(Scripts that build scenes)
· · · · · · ·

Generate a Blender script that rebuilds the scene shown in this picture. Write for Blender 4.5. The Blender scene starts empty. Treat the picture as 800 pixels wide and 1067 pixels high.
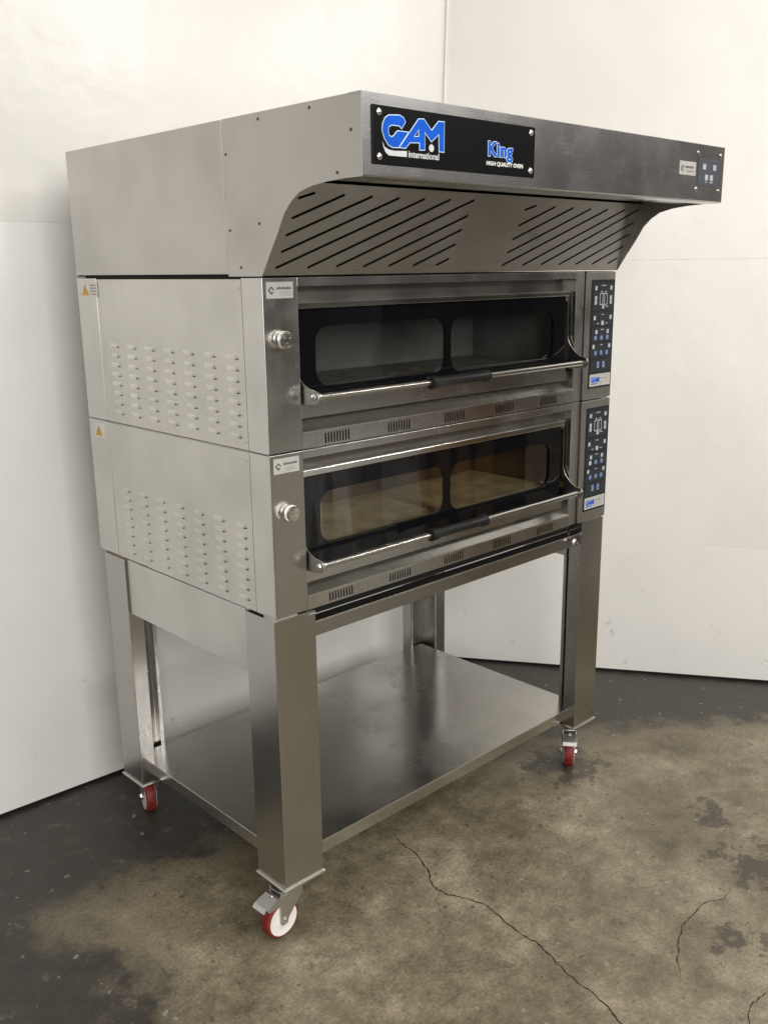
import bpy, bmesh, math, random
from mathutils import Vector, Matrix
random.seed(7)
S = bpy.context.scene
C = S.collection

# ---------------------------------------------------------------- camera
RT = Vector((0.72324658, -0.69048497, -0.01203665))
UP = Vector((0.18089504, 0.17259951, 0.96823881))
FW = Vector((0.66647683, 0.70245278, -0.24973731))
cam_d = bpy.data.cameras.new("camera")
cam = bpy.data.objects.new("camera", cam_d); C.objects.link(cam)
M = Matrix((RT, UP, -FW)).transposed().to_4x4()
M.translation = Vector((-1.206, -1.6294, 1.6287))
cam.matrix_world = M
cam_d.sensor_fit = 'HORIZONTAL'; cam_d.sensor_width = 36; cam_d.lens = 985.2 / 800 * 36
cam_d.clip_start = 0.05; cam_d.clip_end = 100
S.camera = cam

# ---------------------------------------------------------------- world: the dim hall the steel reflects
w = bpy.data.worlds.new("World"); S.world = w; w.use_nodes = True
nt = w.node_tree; N = nt.nodes; Lk = nt.links
bg = N['Background']
tc = N.new('ShaderNodeTexCoord')
sep = N.new('ShaderNodeSeparateXYZ'); Lk.new(tc.outputs['Generated'], sep.inputs[0])
ramp = N.new('ShaderNodeValToRGB')
mr = N.new('ShaderNodeMapRange'); mr.inputs[1].default_value = -1; mr.inputs[2].default_value = 1
Lk.new(sep.outputs['Z'], mr.inputs[0]); Lk.new(mr.outputs[0], ramp.inputs[0])
e = ramp.color_ramp.elements
e[0].position = 0.0; e[0].color = (.05, .046, .038, 1)
e[1].position = 1.0; e[1].color = (.62, .60, .57, 1)
for ps, c in ((.44, (.045, .042, .035, 1)), (.52, (.07, .066, .06, 1)), (.60, (.16, .155, .15, 1)), (.70, (.34, .33, .32, 1))):
    q = e.new(ps); q.color = c
mp = N.new('ShaderNodeMapping'); mp.inputs['Scale'].default_value = (5, 5, 1.2)
Lk.new(tc.outputs['Generated'], mp.inputs[0])
nz = N.new('ShaderNodeTexNoise'); nz.inputs['Scale'].default_value = 1.6; nz.inputs['Detail'].default_value = 4
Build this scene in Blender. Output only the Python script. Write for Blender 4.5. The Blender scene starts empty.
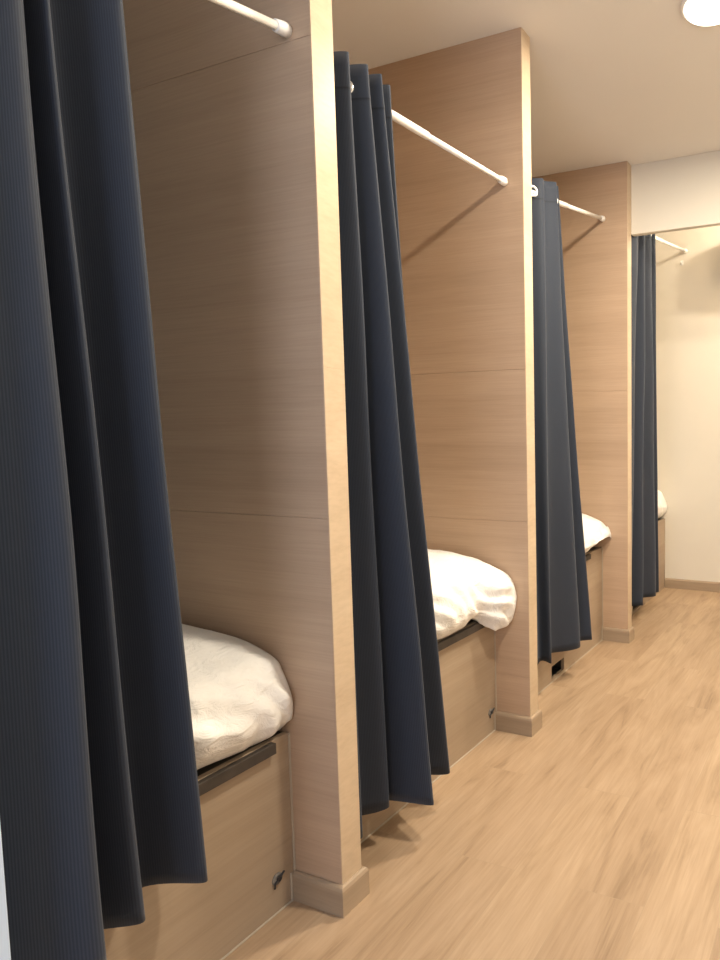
import bpy, bmesh, math, random
from mathutils import Vector, Matrix, noise
random.seed(7)
C = bpy.context.scene.collection
SC = bpy.context.scene

# ------------------------------------------------------------------ camera
cam_d = bpy.data.cameras.new('camera'); cam = bpy.data.objects.new('camera', cam_d); C.objects.link(cam)
yaw, pitch, roll = 0.37613, -0.07335, -0.00495
fwd = Vector((-math.sin(yaw)*math.cos(pitch), math.cos(yaw)*math.cos(pitch), math.sin(pitch)))
rt = Vector((math.cos(yaw), math.sin(yaw), 0)); up = rt.cross(fwd)
r2 = rt*math.cos(roll)+up*math.sin(roll); u2 = up*math.cos(roll)-rt*math.sin(roll)
M = Matrix((r2, u2, -fwd)).transposed().to_4x4(); M.translation = (1.1660, -1.1603, 1.2115)
cam.matrix_world = M
cam_d.sensor_fit = 'HORIZONTAL'; cam_d.sensor_width = 36; cam_d.lens = 622.91/720*36
cam_d.shift_x = -238.76/720; cam_d.shift_y = 2.94/720
cam_d.clip_start = 0.02
SC.camera = cam

# ------------------------------------------------------------------ world, exposure, large lights
w = bpy.data.worlds.new('world'); SC.world = w; w.use_nodes = True
w.node_tree.nodes['Background'].inputs[0].default_value = (0.62, 0.78, 1.0, 1)
w.node_tree.nodes['Background'].inputs[1].default_value = 0.6
SC.view_settings.view_transform = 'Standard'; SC.view_settings.look = 'None'
SC.view_settings.gamma = 1.0; SC.view_settings.use_curve_mapping = False
SC.view_settings.exposure = 0.22
SC.cycles.use_denoising = True
SC.cycles.max_bounces = 10; SC.cycles.diffuse_bounces = 6
SC.cycles.sample_clamp_indirect = 6

def area(name, loc, rot, sx, sy, power, col, spread=180):
    l = bpy.data.lights.new(name, 'AREA'); l.shape = 'RECTANGLE'; l.size = sx; l.size_y = sy
    l.energy = power; l.color = col; l.spread = math.radians(spread)
    o = bpy.data.objects.new(name, l); C.objects.link(o); o.location = loc; o.rotation_euler = rot
    return o
# daylight entering by the window in the wall behind the camera
area('window_daylight', (0.85, -3.13, 1.55), (math.radians(90), 0, 0), 1.3, 1.3, 36, (0.74, 0.83, 1.0))
WARM = (1.0, 0.875, 0.68)
# x, y, size, power of the ceiling lamps (the lamps themselves are built further down)
LAMPS = [(0.686, 1.165, 0.19, 41), (1.08, 0.26, 0.17, 40), (1.38, 2.95, 0.17, 82)]

# ------------------------------------------------------------------ dimensions
H = 2.75; HB = 3.10; T = 0.069
PY = [0.0, 1.0224, 2.2510]; YE = 3.6425
XB = -0.16; SK = 0.078; XL = -2.05; XR = 1.9; YN = -3.2

# ------------------------------------------------------------------ materials
def new_mat(name):
    m = bpy.data.materials.new(name); m.use_nodes = True
    nt = m.node_tree; return m, nt, nt.nodes['Principled BSDF']
def nd(nt, t, **kw):
    n = nt.nodes.new(t)
    for k, v in kw.items(): setattr(n, k, v)
    return n
def ramp(nt, fac, stops):
    r = nd(nt, 'ShaderNodeValToRGB'); nt.links.new(fac, r.inputs[0])
    e = r.color_ramp.elements
    while len(e) < len(stops): e.new(0.5)
    for k, (p, c) in enumerate(stops): e[k].position = p; e[k].color = (*c, 1)
    return r.outputs[0]
def noise_tex(nt, scale3, detail=4, rough=0.55, src='Object', dist=0.0, loc=(0, 0, 0)):
    tc = nd(nt, 'ShaderNodeTexCoord'); mp = nd(nt, 'ShaderNodeMapping')
    mp.inputs['Scale'].default_value = scale3; mp.inputs['Location'].default_value = loc
    nt.links.new(tc.outputs[src], mp.inputs[0])
    n = nd(nt, 'ShaderNodeTexNoise'); n.inputs['Scale'].default_value = 1.0
    n.inputs['Detail'].default_value = detail; n.inputs['Roughness'].default_value = rough
    n.inputs['Distortion'].default_value = dist
    nt.links.new(mp.outputs[0], n.inputs['Vector']); return n.outputs['Fac']
def mixc(nt, a, b, fac, mode='MIX'):
    m = nd(nt, 'ShaderNodeMix', data_type='RGBA', blend_type=mode)
    if isinstance(fac, (int, float)): m.inputs[0].default_value = fac
    else: nt.links.new(fac, m.inputs[0])
    for s, v in ((6, a), (7, b)):
        if isinstance(v, tuple): m.inputs[s].default_value = (*v, 1)
        else: nt.links.new(v, m.inputs[s])
    return m.outputs[2]
def bump(nt, bsdf, h, strength, dist=0.002):
    b = nd(nt, 'ShaderNodeBump'); b.inputs['Strength'].default_value = strength; b.inputs['Distance'].default_value = dist
    nt.links.new(h, b.inputs['Height']); nt.links.new(b.outputs[0], bsdf.inputs['Normal'])
def plain(name, col, rough=0.5, metal=0.0, nscale=0, namt=0.06):
    m, nt, b = new_mat(name)
    b.inputs['Roughness'].default_value = rough; b.inputs['Metallic'].default_value = metal
    if nscale:
        n = noise_tex(nt, (nscale,)*3, 3)
        lo = tuple(c*(1-namt) for c in col); hi = tuple(min(1, c*(1+namt)) for c in col)
        nt.links.new(ramp(nt, n, [(0.3, lo), (0.7, hi)]), b.inputs['Base Color'])
    else: b.inputs['Base Color'].default_value = (*col, 1)
    return m
def wood(name, dark, mid, light, grain=(1.1, 6, 26), fine=(5, 30, 260), rough=0.42):
    """laminate with its grain running along the first axis"""
    m, nt, b = new_mat(name)
    n1 = noise_tex(nt, grain, 5, 0.6, dist=0.5)
    n2 = noise_tex(nt, fine, 3, 0.6, loc=(3.1, 1.7, 0.4))
    n3 = noise_tex(nt, tuple(g*0.22 for g in grain), 2, 0.5, loc=(9, 4, 2))
    c1 = ramp(nt, n1, [(0.28, dark), (0.5, mid), (0.74, light)])
    c2 = ramp(nt, n2, [(0.30, tuple(x*0.86 for x in mid)), (0.62, tuple(min(1, x*1.07) for x in mid))])
    c = mixc(nt, c1, c2, 0.42)
    c3 = ramp(nt, n3, [(0.3, (0.90, 0.89, 0.88)), (0.7, (1.04, 1.04, 1.04))])
    c = mixc(nt, c, c3, 1.0, 'MULTIPLY')
    nt.links.new(c, b.inputs['Base Color'])
    b.inputs['Roughness'].default_value = rough; b.inputs['Specular IOR Level'].default_value = 0.35
    bump(nt, b, n2, 0.08, 0.001)
    return m
M_PANEL = wood('oak_laminate', (0.45, 0.318, 0.222), (0.495, 0.355, 0.25), (0.53, 0.385, 0.275))
M_LIT_END = wood('lit_end_laminate', (0.49, 0.375, 0.26), (0.55, 0.43, 0.305), (0.60, 0.48, 0.35), grain=(8, 6, 14), fine=(40, 30, 90), rough=0.34)  # panel oak lightened to add to the lamplight on the partition ends
M_BED = wood('bed_laminate', (0.31, 0.235, 0.17), (0.365, 0.285, 0.21), (0.42, 0.335, 0.25), grain=(3, 1.1, 15), fine=(30, 5, 170))
M_SKIRT = wood('skirting_laminate', (0.31, 0.235, 0.165), (0.36, 0.275, 0.195), (0.41, 0.315, 0.225), grain=(2, 2, 30), fine=(8, 8, 200), rough=0.35)
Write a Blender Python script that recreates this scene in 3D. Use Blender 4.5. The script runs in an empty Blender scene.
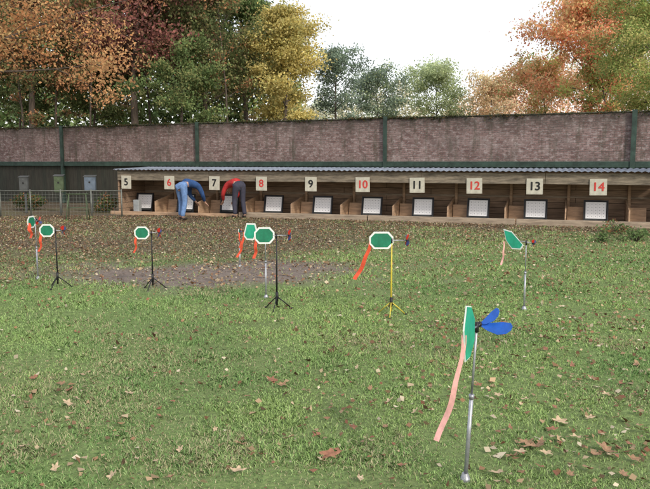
import bpy, math, random
import numpy as np
from mathutils import Vector, Matrix
R=math.radians
random.seed(7); rng=np.random.default_rng(11)
S=bpy.context.scene; COL=S.collection
S.view_settings.view_transform='Standard'; S.view_settings.look='None'; S.view_settings.exposure=0
F=700.0; TH=math.atan(82.5/F); EYE=1.6
def ray(px,py):
    x=(px-325)/F; z=(244.5-py)/F
    return Vector((x, math.cos(TH)+z*math.sin(TH), -math.sin(TH)+z*math.cos(TH)))
def at(px,py,Y):
    r=ray(px,py); return Vector((0,0,EYE))+r*(Y/r.y)
def G(px,py):
    r=ray(px,py); p=Vector((0,0,EYE))+r*(-EYE/r.z); p.z=float(gz(p.x,p.y)); return p
# ------------------------------------------------------------ noise
_tab=np.random.default_rng(3).random((256,256))
def vnoise(x,y):
    x=np.asarray(x,float); y=np.asarray(y,float)
    xi=np.floor(x).astype(int); yi=np.floor(y).astype(int); fx=x-xi; fy=y-yi
    fx=fx*fx*(3-2*fx); fy=fy*fy*(3-2*fy)
    a=_tab[xi%256,yi%256]; b=_tab[(xi+1)%256,yi%256]; c=_tab[xi%256,(yi+1)%256]; d=_tab[(xi+1)%256,(yi+1)%256]
    return (a*(1-fx)+b*fx)*(1-fy)+(c*(1-fx)+d*fx)*fy
def fbm(x,y,o=4):
    s=0;a=.5;t=0
    for i in range(o):
        s=s+a*vnoise(x*2**i+i*17.3,y*2**i+i*9.1); t+=a; a*=.5
    return s/t
def sstep(a,b,x):
    t=np.clip((x-a)/(b-a),0,1); return t*t*(3-2*t)
def gz(x,y):
    x=np.asarray(x,float); y=np.asarray(y,float)
    return 0.05*(fbm(x*.5+40,y*.5+40,3)-.5)*sstep(60,20,np.abs(y))
def dirt_mask(x,y):
    n=fbm(x*1.1+5,y*1.1+8,5)-.5
    d=np.sqrt(((x+1.45)/2.7)**2+((y-10.05)/1.4)**2)+n*1.2
    return np.clip(sstep(1.25,.45,d),0,1)
def front(x): return 19.65-.333*x     # y of the shelter front
def litter_mask(x,y):
    n=fbm(x*.8+55,y*.8+33,4)-.5
    near=11.0+2.6*sstep(-1.5,2.5,x)+2.4*n
    m=.95*sstep(near-1.2,near+2.0,y)*(1-.58*sstep(-1.0,3.2,x))
    strip=.9*sstep(3.0,1.0,front(x)-y)
    left=.5*sstep(-2.6,-4.2,x)*sstep(8.2,9.8,y)
    return np.clip(np.maximum(np.maximum(m,strip),left)+n*.55,0,1)
# ------------------------------------------------------------ materials
def nd(nt,t,**k):
    n=nt.nodes.new(t)
    for a,b in k.items(): setattr(n,a,b)
    return n
def mat(name,col,rough=.7,var=.25,scale=6,metal=0,bump=.0,bscale=40,spec=.4,stretch=None,col2=None):
    m=bpy.data.materials.new(name); m.use_nodes=True; nt=m.node_tree; b=nt.nodes['Principled BSDF']
    b.inputs['Roughness'].default_value=rough; b.inputs['Metallic'].default_value=metal
    b.inputs['Specular IOR Level'].default_value=spec
    tc=nd(nt,'ShaderNodeTexCoord'); mp=nd(nt,'ShaderNodeMapping')
    if stretch: mp.inputs['Scale'].default_value=stretch
    nt.links.new(tc.outputs['Object'],mp.inputs['Vector'])
    no=nd(nt,'ShaderNodeTexNoise'); no.inputs['Scale'].default_value=scale; no.inputs['Detail'].default_value=6; no.inputs['Roughness'].default_value=.65
    nt.links.new(mp.outputs[0],no.inputs['Vector'])
    r=nd(nt,'ShaderNodeValToRGB')
    lo=[c*(1-var) for c in col]; hi=[min(1,c*(1+var)) for c in (col2 or col)]
    r.color_ramp.elements[0].position=.33; r.color_ramp.elements[1].position=.67
    r.color_ramp.elements[0].color=(*lo,1); r.color_ramp.elements[1].color=(*hi,1)
    nt.links.new(no.outputs['Fac'],r.inputs[0]); nt.links.new(r.outputs[0],b.inputs['Base Color'])
    if bump:
        n2=nd(nt,'ShaderNodeTexNoise'); n2.inputs['Scale'].default_value=bscale; n2.inputs['Detail'].default_value=4
        nt.links.new(mp.outputs[0],n2.inputs['Vector'])
        bp=nd(nt,'ShaderNodeBump'); bp.inputs['Strength'].default_value=bump; bp.inputs['Distance'].default_value=.02
        nt.links.new(n2.outputs['Fac'],bp.inputs['Height']); nt.links.new(bp.outputs[0],b.inputs['Normal'])
    return m
def leafmat(name,trans=.35):
    m=bpy.data.materials.new(name); m.use_nodes=True; nt=m.node_tree; nt.nodes.clear()
    o=nd(nt,'ShaderNodeOutputMaterial'); at_=nd(nt,'ShaderNodeAttribute'); at_.attribute_name='Col'
    d=nd(nt,'ShaderNodeBsdfDiffuse'); nt.links.new(at_.outputs['Color'],d.inputs['Color'])
    if trans>0:
        t=nd(nt,'ShaderNodeBsdfTranslucent'); mx=nd(nt,'ShaderNodeMixShader'); mx.inputs[0].default_value=trans
        nt.links.new(at_.outputs['Color'],t.inputs['Color'])
        nt.links.new(d.outputs[0],mx.inputs[1]); nt.links.new(t.outputs[0],mx.inputs[2]); nt.links.new(mx.outputs[0],o.inputs[0])
    else: nt.links.new(d.outputs[0],o.inputs[0])
    return m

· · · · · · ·

- _Work to be completed_: Starting at the line containing "Build this scene" and ending at the line containing "SC = bpy.context.scene", copy those lines exactly, both included, and nothing more. Leave out any picture.

- _Correct result_:
Build this scene in Blender. Output only the Python script. Write for Blender 4.5. The Blender scene starts empty.
import bpy, bmesh, math, random
from mathutils import Vector, Matrix, noise
random.seed(7)
C = bpy.context.scene.collection
SC = bpy.context.scene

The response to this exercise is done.